When British Prime Minister David Cameron made a significant departure from traditional protocol last night by reaching this city ahead of his meeting with his Indian counterpart, Manmohan Singh, his priority was clear — hardcore business. His engagement was at the campus of Infosys, India’s second largest information technology services company, hardselling the UK, which is passing through prolonged recession.
The meeting, attended by over 2,000 Infoscions and many Bangalore-based entrepreneurs — they included Wipro chairman Azim Premji, Biocon chairman Kiran Mazumdar-Shaw and MindTree co-founder Subroto Bagchi — saw Cameron urging Indian partnership to generate jobs. “The core purpose of my visit is to create opportunities for generating many more jobs in my country, as well as in India,” Cameron said in his 30-minute address on a cloudy afternoon. Saying the ecocomic issue was on top of his agenda, the PM said Britian had suffered its longest and deepest recession since the second world war and was now trying to get grips with “our highest-ever peacetime deficit”.
‘India’s global rise’
India matters to the world because it’s not only a rising power, but also a responsible global power.
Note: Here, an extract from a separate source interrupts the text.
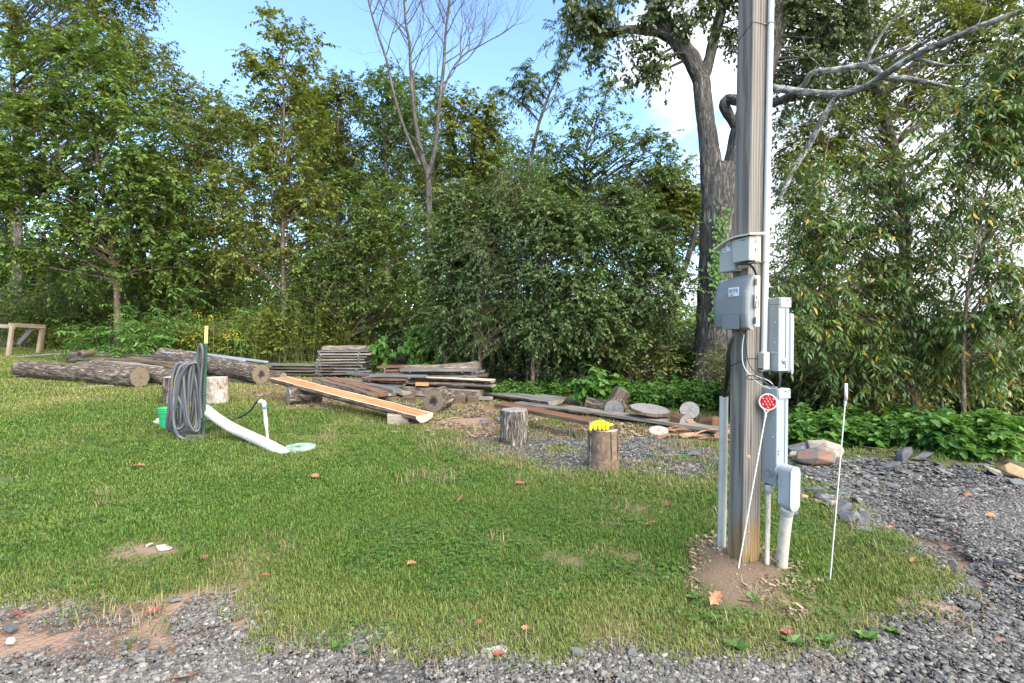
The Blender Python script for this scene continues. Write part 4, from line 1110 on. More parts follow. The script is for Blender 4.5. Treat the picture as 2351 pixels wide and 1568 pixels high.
wl_ = [(400, 13.6, 1.0, 'olive weeds between the feathery bushes'), (470, 13.2, .9, 'low weeds behind the steel fence post'), (540, 13.4, 1.1, 'tall leafy weeds right of the steel fence post'), (600, 14.0, 1.3, 'tall yellowing weeds left of the grey lumber stack'),
       (665, 14.5, 1.5, 'tall yellow-green weeds behind the low board stack'), (730, 15.0, 1.5, 'tall weeds right behind the grey lumber stack'), (800, 15.2, 1.2, 'weeds just right of the grey lumber stack'), (130, 16.5, .7, 'weedy growth right of the wooden frame'), (60, 18.0, .8, 'weeds seen through the wooden frame')]
for q, (u, d, h, lb) in enumerate(wl_):
    d += 2.6
    bush('tall_weeds', lb, gxy(u, d), 60, h * 1.55, 1.9, M_YEL if q in (1, 2, 3, 4, 5) else M_OLIVE, 210 + q, tw=3, tl=.22, nl=6, leaf=.085, tm=LEAF_H if q % 2 else LEAF_L, cat='weeds', group='tall weeds along the wood edge on the left', per=6, lean=.18, stem=.005)
bush('sapling_bush', 'young tree with large heart-shaped leaves behind the orange board stack', gxy(945, 14.6), 7, 1.6, 1.5, M_BRT, 220, tw=4, tl=.45, nl=5, leaf=.24, tm=LEAF_H, cat='sapling', per=6, ldroop=.8, lean=.25)
bush('grey_shrub', 'low dark green shrub between the two board stacks', gxy(845, 15.2), 12, .7, 1.2, M_MID, 221, tw=4, tl=.35, nl=10, leaf=.07, group=None, lean=.5)
# yellow flowers
rng = np.random.default_rng(31)
M_FLOWER = m_leaf('yellow_flower', [(0.75, 0.48, 0.02), (0.85, 0.60, 0.05), (0.65, 0.40, 0.02)], trans=0.1, big=2)
for q, (u, v, d) in enumerate(((487, 728, 15.2), (455, 722, 15.4), (536, 765, 15.0), (520, 772, 15.0), (550, 776, 15.0))):
    c = D(u, v, d); n = 26
    o = root('goldenrod', [c[0], c[1], hgt(c[0], c[1])], f'yellow goldenrod flower head {["highest, just right of the steel fence post", "left of the steel fence post", "in the middle of the lower three", "leftmost of the lower three", "rightmost of the lower three"][q]}', 'flower', 'goldenrod flowers among the left weeds')
    pp = c + rng.normal(0, 1, (n, 3)) * np.array([.09, .06, .05])
    MB().leaves(pp, rng.normal(0, 1, (n, 3)), rng.normal(0, .5, (n, 3)) + np.array([0, 0, 1.]), rng.uniform(.025, .045, n), LEAF_D).build('flower_head', M_FLOWER, o)['kind'] = 'stuff'
    MB().tube(spline([np.array([c[0], c[1], hgt(c[0], c[1])]), c + np.array([.04, 0, -.4]), c], 8), .006, 5).build('stem', M_STEM, o)
# shrubs that close the wood near the ground
sh = []
for q in range(30):
    u = 20 + q * 56 + rng.uniform(-15, 15); sh.append((u, rng.uniform(19.0, 22.5) if u < 900 else rng.uniform(16.8, 19.5) if u < 1180 else (rng.uniform(12.5, 16.5) if u < 1540 else rng.uniform(15.5, 18)), rng.uniform(1.8, 3.2) * (1.3 if u < 900 else 1.0)))
pos = ['at the far left edge', 'left of the first trunk', 'round the first trunk', 'behind the feathery bush']
NB = ['at the far left behind the wooden frame', 'under the full green tree', 'under the olive tree', 'under the slim pointed tree', 'under the low yellow-green tree', 'behind the grey lumber stack', 'behind the orange board stack', 'behind the lumber pile', 'behind the first chopping stump', 'behind the second stump', 'left of the oak trunk']
for q, (u, d, h) in enumerate(sh):
    where = NB[min(int((u) / 152), 10)]
    bush('wood_shrub', f'{["dense olive", "dark leafy", "tangled green"][q % 3]} shrub {where}', gxy(u, d), 16, h, 2.0, [M_OLIVE, M_DARK, M_MID][q % 3] if u < 950 else [M_DARK, M_THICK, M_DARK][q % 3], 300 + q, tw=6, tl=.6, nl=10, leaf=.12, group='shrubs inside the wood edge', per=6, lean=.35)
for q in range(16):
    u = 1720 + q * 46 + rng.uniform(-12, 12); d = rng.uniform(8.6, 11.5)
    bush('thicket', f'brown-green tangled thicket {["behind the meter boxes", "left of the reddish trunk", "round the reddish trunk", "in the far right corner"][min(q // 4, 3)]}, {["first", "second", "third", "fourth"][q % 4]} from the left', gxy(u, d), 30, rng.uniform(1.0, 1.9), 1.5, M_THICK, 340 + q, tw=5, tl=.4, nl=9, leaf=.085, tm=LEAF_D, group='thicket on the right', per=5, lean=.3, cat='thicket')
# broad-leaved weeds
ORD = ['first', 'second', 'third', 'fourth', 'fifth', 'sixth', 'seventh', 'eighth', 'ninth', 'tenth', 'eleventh', 'twelfth', 'thirteenth', 'fourteenth', 'fifteenth', 'sixteenth', 'seventeenth', 'eighteenth', 'nineteenth', 'twentieth', 'twenty-first', 'twenty-second', 'twenty-third', 'twenty-fourth', 'twenty-fifth', 'last']
ws = []
for q in range(26):
    uw = 1825 + q * 21 + rng.uniform(-8, 8); ws.append((uw, rng.uniform(6.6, 7.8) - (0.9 if uw > 2130 else 0), rng.uniform(.16, .55)))
for q in range(16):
    ws.append((1450 + q * 13 + rng.uniform(-6, 6), rng.uniform(10.2, 12.0), rng.uniform(.3, .7)))
for q in range(8):
    ws.append((1160 + q * 34 + rng.uniform(-10, 10), rng.uniform(11.4, 12.8), rng.uniform(.25, .5)))
for q, (u, d, h) in enumerate(ws):
    w = 'behind the gravel bank on the right' if q < 26 else ('under the oak' if q < 42 else 'behind the long grey boards')
    bush('broadleaf_weed', f'bright broad-leaved weeds {w}, {ORD[q if q < 26 else (q - 26 if q < 42 else q - 42)]} clump from the left', gxy(u, d), 11, h, .65 if q < 26 else .8, M_BRT, 400 + q, tw=4, tl=.16, nl=5, leaf=.10 if q < 26 else .075, tm=LEAF_H, cat='weeds', group=f'broad-leaved weeds {w}', per=5, lean=.25, stem=.004, droop=.2, ldroop=.25)
bush('pokeweed', 'pale-topped leafy plant in front of the leaning trunk', gxy(1372, 10.6), 9, .95, .9, M_BRT, 470, tw=4, tl=.2, nl=5, leaf=.15, tm=LEAF_H, cat='plant', per=6, lean=.3, stem=.006)
# far wood: one mass
rng = np.random.default_rng(55)
n = 9000
far_c = np.stack([rng.uniform(-75, 40, n), rng.uniform(36, 62, n), np.zeros(n)], 1)
far_c[:, 2] = hgt(far_c[:, 0], far_c[:, 1]) + rng.random(n) ** 1.3 * np.where(far_c[:, 0] < -2, 8.5, 4.0)
tg_, Pl, Xl, Nl, Sl = sprays(rng, far_c, rng.normal(0, 1, (n, 3)), 2, 1.2, 5, .55)
o = MB().leaves(Pl, Xl, Nl, Sl, LEAF_D).build('far_wood', M_MID); tag(o, kind='stuff')

# ------------------------------------------------------------------ utility post and what is fixed to it
eR, eL = np.array([0.951, 0.309, 0.0]), np.array([-0.309, 0.951, 0.0])     # along the right face, along the left face (both away from the front corner)
C0 = G(1704, 1305); 
LEAN = np.array([0.012, 0.0, 1.0])
RB = np.stack([eR, eL, np.array([0, 0, 1.0])], 1)
def Q(a, b, z):
    return np.array([C0[0], C0[1], 0]) + eR * a + eL * b + LEAN * z
def zpix(v, a=0.0, b=0.0):
    p = Q(a, b, 1.5)
    r = ray(1175.5, v)
    return CAM_H + r[2] / r[1] * p[1]
def qbox(mb, a0, a1, b0, b1, z0, z1, bev=0.003, mi=0):
    c = (Q(a0, b0, z0) + Q(a1, b1, z1)) / 2
    return mb.box(c, (a1 - a0, b1 - b0, z1 - z0), RB, mi, bev)

t = NT('post_wood')
v = t.coords('Object', (1, 1, 0.05), False)
f = t.noise(v, 60, 4, 0.6, 1.2)
w = t.node('ShaderNodeTexWave', wave_type='BANDS', bands_direction='X'); w.inputs['Scale'].default_value = 16; w.inputs['Distortion'].default_value = 5.0; w.inputs['Detail'].default_value = 2; w.inputs['Detail Scale'].default_value = 1.2
t.link(t.coords('Object', (1, 1, 0.10), False), w.inputs['Vector'])
g = t.math('ADD', t.math('MULTIPLY', w.outputs['Fac'], 0.55), t.math('MULTIPLY', f, 0.45))
grey = t.ramp(g, [(0.25, (0.125, 0.110, 0.092)), (0.5, (0.165, 0.148, 0.125)), (0.75, (0.20, 0.182, 0.157))])
fresh = t.ramp(g, [(0.25, (0.16, 0.10, 0.046)), (0.6, (0.225, 0.145, 0.070))])
sep = t.node('ShaderNodeSeparateXYZ'); t.link(t.coords('Object', (1, 1, 1), False), sep.inputs[0])
hz = t.math('ADD', sep.outputs['Z'], t.math('MULTIPLY', t.noise(t.coords('Object', (4, 4, 1), False), 3, 4), 0.9))
c = t.mix(t.ramp(hz, [(0.8, (0, 0, 0)), (2.1, (1, 1, 1))]), fresh, grey)
c = t.mix(t.ramp(t.noise(t.coords('Object', (1, 1, 0.02), False), 38, 2, 0.5), [(0.68, (0, 0, 0)), (0.71, (1, 1, 1))]), c, (0.05, 0.042, 0.036))
t.color(c); t.rough(0.85, 0.15); t.bump(g, 0.12, 0.003)
M_POST = t.m
M_KNOT = m_noise('knot', [(0.3, (0.16, 0.085, 0.045)), (0.6, (0.38, 0.24, 0.13))], 30, rough=0.8)
M_BEIGE = m_plain('beige_plastic', (0.48, 0.45, 0.34), 0.5, 0.4, 0, 0.05, 5)
M_BEIGE_G = m_plain('beige_grey_plastic', (0.34, 0.335, 0.30), 0.5, 0.4, 0, 0.05, 5)
M_GREYP = m_plain('grey_plastic', (0.165, 0.172, 0.17), 0.45, 0.45, 0, 0.05, 4)
M_STEEL = m_plain('grey_painted_steel', (0.25, 0.275, 0.285), 0.4, 0.5, 0, 0.05, 4)
M_PVCG = m_plain('grey_pvc', (0.31, 0.33, 0.34), 0.45, 0.45, 0, 0.05, 7, (0.22, 0.22, 0.20))
M_PVCW = m_plain('white_pvc', (0.46, 0.45, 0.405), 0.4, 0.5, 0, 0.05, 7, (0.30, 0.28, 0.18))
M_PVCD = m_plain('weathered_pvc', (0.46, 0.44, 0.36), 0.5, 0.4, 0, 0.08, 9, (0.20, 0.185, 0.10))
M_COND = m_plain('conduit_pvc', (0.44, 0.46, 0.475), 0.4, 0.5, 0, 0.04, 6)
M_BLACK = m_plain('black_rubber', (0.018, 0.018, 0.02), 0.5, 0.4)
M_METAL = m_plain('zinc_metal', (0.45, 0.45, 0.45), 0.3, 0.5, 0.9, 0.06)
M_STICK = m_plain('white_sticker', (0.62, 0.63, 0.64), 0.4, 0.4, 0, 0.02)
M_NAVY = m_plain('navy_print', (0.02, 0.03, 0.08), 0.5, 0.3)
M_BLUEP = m_plain('blue_print', (0.18, 0.38, 0.62), 0.5, 0.3)
M_WHITE = m_plain('white_paint', (0.52, 0.52, 0.49), 0.4, 0.5, 0, 0.04)

def text_part(s, size, pos, xdir, ydir, mat, parent, name='lettering', depth=0.0004):
    """Flat lettering as a mesh: origin at pos, reading along xdir."""
    cu = bpy.data.curves.new(name, 'FONT'); cu.body = s; cu.size = size; cu.extrude = depth; cu.resolution_u = 3
    tmp = bpy.data.objects.new(name, cu); COL.objects.link(tmp)
    dg = bpy.context.evaluated_depsgraph_get(); dg.update()
    me = bpy.data.meshes.new_from_object(tmp.evaluated_get(dg))
    COL.objects.unlink(tmp); bpy.data.objects.remove(tmp)
    me.materials.clear(); me.materials.append(mat)
    x, y = nrm(xdir), nrm(ydir); z = np.cross(x, y)
    n = len(me.vertices); co = np.zeros(n * 3, np.float32); me.vertices.foreach_get('co', co)
    w = co.reshape(-1, 3) @ np.stack([x, y, z]) + np.asarray(pos) - np.asarray(root_world(parent))
    me.vertices.foreach_set('co', w.astype(np.float32).ravel()); me.update()
    o = bpy.data.objects.new(name, me); COL.objects.link(o); o.parent = parent
    return o
def root_world(o):
    p = np.array(o.location)
    while o.parent: o = o.parent; p = p + np.array(o.location)
    return p
def rel(mb, name, mat, parent, smooth=False):
    """Part of a part or thing: coordinates given in the world, parents unrotated."""
    o = bpy.data.objects.new(name, mb.mesh(name, mat, smooth, root_world(parent)))
    COL.objects.link(o); o.parent = parent
    return o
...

The time has come for India to take the seat it deserves in the United Nations Security Council,” he said.
Pioritising his agenda for discussion with Prime Minister Manmohan Singh (whom he meets in new Delhi tomorrow), Cameron, who has brought with him the biggest ever delegation, including over 40 business leaders, said there were three major global challenges that Britain and India had a duty to meet together – economic, global security and climate change.
These are the challenges that should shape our relationship, he added.
Saying he wasn’t ashamed to say one reason why he was in India was to attract more foreign investment into Britain, Cameron said he would discuss all the three things with Manmohan Singh.